▸ Written problem
Give the data below again exactly as written, without its pictures.

▸ Recorded information
=-=-=
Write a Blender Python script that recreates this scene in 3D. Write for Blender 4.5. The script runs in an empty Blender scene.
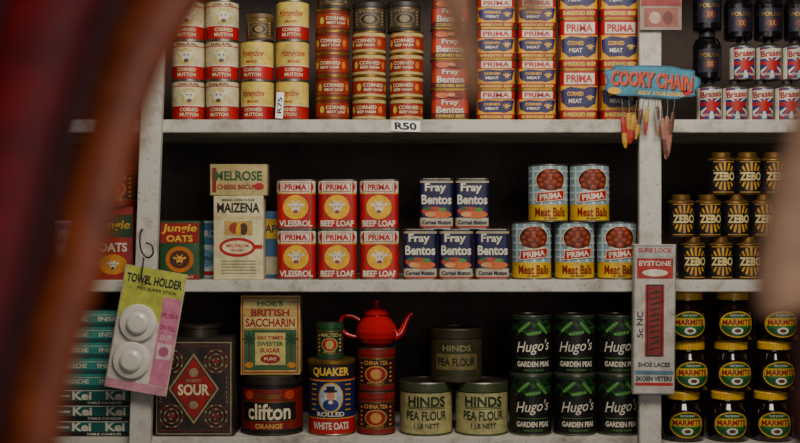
import bpy, bmesh, math, random
from mathutils import Vector
random.seed(7)
D=2.4; CZ=1.4; U=0.00204
scene=bpy.context.scene
def S(y): return 0.002*(D+y)/D
def PX(px,y): return (px-400)*S(y)
def PZ(py,y): return CZ-(py-221.5)*S(y)
def lin(h):
    h=h.lstrip('#'); o=[]
    for i in (0,2,4):
        c=int(h[i:i+2],16)/255; o.append(c/12.92 if c<=0.04045 else ((c+0.055)/1.055)**2.4)
    return o
_m={}
def M(h,rough=.42,metal=0,noise=.36,scale=45,second=None,thr=(.45,.62),bump=0,coat=0,name=None,spec=.5,wear=True):
    key=(h,rough,metal,noise,scale,second,thr,bump,coat,wear)
    if key in _m: return _m[key]
    m=bpy.data.materials.new(name or ('mat_'+h.strip('#'))); m.use_nodes=True
    nt=m.node_tree; N=nt.nodes; L=nt.links; b=N['Principled BSDF']
    b.inputs['Roughness'].default_value=rough; b.inputs['Metallic'].default_value=metal
    b.inputs['Coat Weight'].default_value=coat
    b.inputs['Specular IOR Level'].default_value=spec
    tc=N.new('ShaderNodeTexCoord'); oi=N.new('ShaderNodeObjectInfo')
    mul=N.new('ShaderNodeMath'); mul.operation='MULTIPLY'; mul.inputs[1].default_value=17
    add=N.new('ShaderNodeVectorMath'); add.operation='ADD'
    L.new(oi.outputs['Random'],mul.inputs[0]); L.new(tc.outputs['Object'],add.inputs[0]); L.new(mul.outputs[0],add.inputs[1])
    no=N.new('ShaderNodeTexNoise'); no.inputs['Scale'].default_value=scale; no.inputs['Detail'].default_value=5; no.inputs['Roughness'].default_value=.65
    L.new(add.outputs[0],no.inputs['Vector'])
    r=N.new('ShaderNodeValToRGB'); c=lin(h)
    r.color_ramp.elements[0].position=thr[0]-.12; r.color_ramp.elements[1].position=thr[1]
    c2=lin(second) if second else [x*(1-noise) for x in c]
    r.color_ramp.elements[0].color=(*c2,1); r.color_ramp.elements[1].color=(*c,1)
    L.new(no.outputs['Fac'],r.inputs['Fac']); out=r.outputs['Color']
    if wear:
        n2=N.new('ShaderNodeTexNoise'); n2.inputs['Scale'].default_value=150; n2.inputs['Detail'].default_value=6; n2.inputs['Roughness'].default_value=.7
        L.new(add.outputs[0],n2.inputs['Vector'])
        r2=N.new('ShaderNodeValToRGB'); r2.color_ramp.elements[0].position=.57; r2.color_ramp.elements[1].position=.72
        r2.color_ramp.elements[0].color=(0,0,0,1); r2.color_ramp.elements[1].color=(.75,.75,.75,1)
        L.new(n2.outputs['Fac'],r2.inputs['Fac'])
        mx=N.new('ShaderNodeMix'); mx.data_type='RGBA'; L.new(r2.outputs['Color'],mx.inputs['Factor']); L.new(out,mx.inputs['A']); mx.inputs['B'].default_value=(.085,.045,.025,1)
        out=mx.outputs['Result']
        mr=N.new('ShaderNodeMapRange'); L.new(no.outputs['Fac'],mr.inputs['Value']); mr.inputs['From Min'].default_value=.3; mr.inputs['From Max'].default_value=.7; mr.inputs['To Min'].default_value=min(1,rough+.18); mr.inputs['To Max'].default_value=max(.05,rough-.06); L.new(mr.outputs['Result'],b.inputs['Roughness'])
    L.new(out,b.inputs['Base Color'])
    if bump:
        bp=N.new('ShaderNodeBump'); bp.inputs['Strength'].default_value=bump; bp.inputs['Distance'].default_value=.002
        L.new(no.outputs['Fac'],bp.inputs['Height']); L.new(bp.outputs[0],b.inputs['Normal'])
    _m[key]=m; return m
TIN=M('#8a8378',.3,.9); DTIN=M('#4e463c',.38,.8); GOLD=M('#a07e3a',.33,.85); BRASS=M('#86642e',.38,.75)
RED=M('#ae0c08'); DRED=M('#700a0a'); CREAM=M('#d6c79c'); WHITE=M('#d4ccb6'); YEL=M('#dca60a'); LYEL=M('#d6c044')
NAVY=M('#0c123c'); BLUE=M('#1c3a90'); BLACK=M('#080809'); DGREEN=M('#0a3018'); GREEN=M('#1e5c24'); LGREEN=M('#4c8034')
BROWN=M('#4e240e'); ORANGE=M('#c03a12'); PINK=M('#c8486e'); GREY=M('#7a7a76')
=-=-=
▸ Response
Write a Blender Python script that recreates this scene in 3D. Write for Blender 4.5. The script runs in an empty Blender scene.
import bpy, bmesh, math, random
from mathutils import Vector
random.seed(7)
D=2.4; CZ=1.4; U=0.00204
scene=bpy.context.scene
def S(y): return 0.002*(D+y)/D
def PX(px,y): return (px-400)*S(y)
def PZ(py,y): return CZ-(py-221.5)*S(y)
def lin(h):
    h=h.lstrip('#'); o=[]
    for i in (0,2,4):
        c=int(h[i:i+2],16)/255; o.append(c/12.92 if c<=0.04045 else ((c+0.055)/1.055)**2.4)
    return o
_m={}
def M(h,rough=.42,metal=0,noise=.36,scale=45,second=None,thr=(.45,.62),bump=0,coat=0,name=None,spec=.5,wear=True):
    key=(h,rough,metal,noise,scale,second,thr,bump,coat,wear)
    if key in _m: return _m[key]
    m=bpy.data.materials.new(name or ('mat_'+h.strip('#'))); m.use_nodes=True
    nt=m.node_tree; N=nt.nodes; L=nt.links; b=N['Principled BSDF']
    b.inputs['Roughness'].default_value=rough; b.inputs['Metallic'].default_value=metal
    b.inputs['Coat Weight'].default_value=coat
    b.inputs['Specular IOR Level'].default_value=spec
    tc=N.new('ShaderNodeTexCoord'); oi=N.new('ShaderNodeObjectInfo')
    mul=N.new('ShaderNodeMath'); mul.operation='MULTIPLY'; mul.inputs[1].default_value=17
    add=N.new('ShaderNodeVectorMath'); add.operation='ADD'
    L.new(oi.outputs['Random'],mul.inputs[0]); L.new(tc.outputs['Object'],add.inputs[0]); L.new(mul.outputs[0],add.inputs[1])
    no=N.new('ShaderNodeTexNoise'); no.inputs['Scale'].default_value=scale; no.inputs['Detail'].default_value=5; no.inputs['Roughness'].default_value=.65
    L.new(add.outputs[0],no.inputs['Vector'])
    r=N.new('ShaderNodeValToRGB'); c=lin(h)
    r.color_ramp.elements[0].position=thr[0]-.12; r.color_ramp.elements[1].position=thr[1]
    c2=lin(second) if second else [x*(1-noise) for x in c]
    r.color_ramp.elements[0].color=(*c2,1); r.color_ramp.elements[1].color=(*c,1)
    L.new(no.outputs['Fac'],r.inputs['Fac']); out=r.outputs['Color']
    if wear:
        n2=N.new('ShaderNodeTexNoise'); n2.inputs['Scale'].default_value=150; n2.inputs['Detail'].default_value=6; n2.inputs['Roughness'].default_value=.7
        L.new(add.outputs[0],n2.inputs['Vector'])
        r2=N.new('ShaderNodeValToRGB'); r2.color_ramp.elements[0].position=.57; r2.color_ramp.elements[1].position=.72
        r2.color_ramp.elements[0].color=(0,0,0,1); r2.color_ramp.elements[1].color=(.75,.75,.75,1)
        L.new(n2.outputs['Fac'],r2.inputs['Fac'])
        mx=N.new('ShaderNodeMix'); mx.data_type='RGBA'; L.new(r2.outputs['Color'],mx.inputs['Factor']); L.new(out,mx.inputs['A']); mx.inputs['B'].default_value=(.085,.045,.025,1)
        out=mx.outputs['Result']
        mr=N.new('ShaderNodeMapRange'); L.new(no.outputs['Fac'],mr.inputs['Value']); mr.inputs['From Min'].default_value=.3; mr.inputs['From Max'].default_value=.7; mr.inputs['To Min'].default_value=min(1,rough+.18); mr.inputs['To Max'].default_value=max(.05,rough-.06); L.new(mr.outputs['Result'],b.inputs['Roughness'])
    L.new(out,b.inputs['Base Color'])
    if bump:
        bp=N.new('ShaderNodeBump'); bp.inputs['Strength'].default_value=bump; bp.inputs['Distance'].default_value=.002
        L.new(no.outputs['Fac'],bp.inputs['Height']); L.new(bp.outputs[0],b.inputs['Normal'])
    _m[key]=m; return m
TIN=M('#8a8378',.3,.9); DTIN=M('#4e463c',.38,.8); GOLD=M('#a07e3a',.33,.85); BRASS=M('#86642e',.38,.75)
RED=M('#ae0c08'); DRED=M('#700a0a'); CREAM=M('#d6c79c'); WHITE=M('#d4ccb6'); YEL=M('#dca60a'); LYEL=M('#d6c044')
NAVY=M('#0c123c'); BLUE=M('#1c3a90'); BLACK=M('#080809'); DGREEN=M('#0a3018'); GREEN=M('#1e5c24'); LGREEN=M('#4c8034')
BROWN=M('#4e240e'); ORANGE=M('#c03a12'); PINK=M('#c8486e'); GREY=M('#7a7a76')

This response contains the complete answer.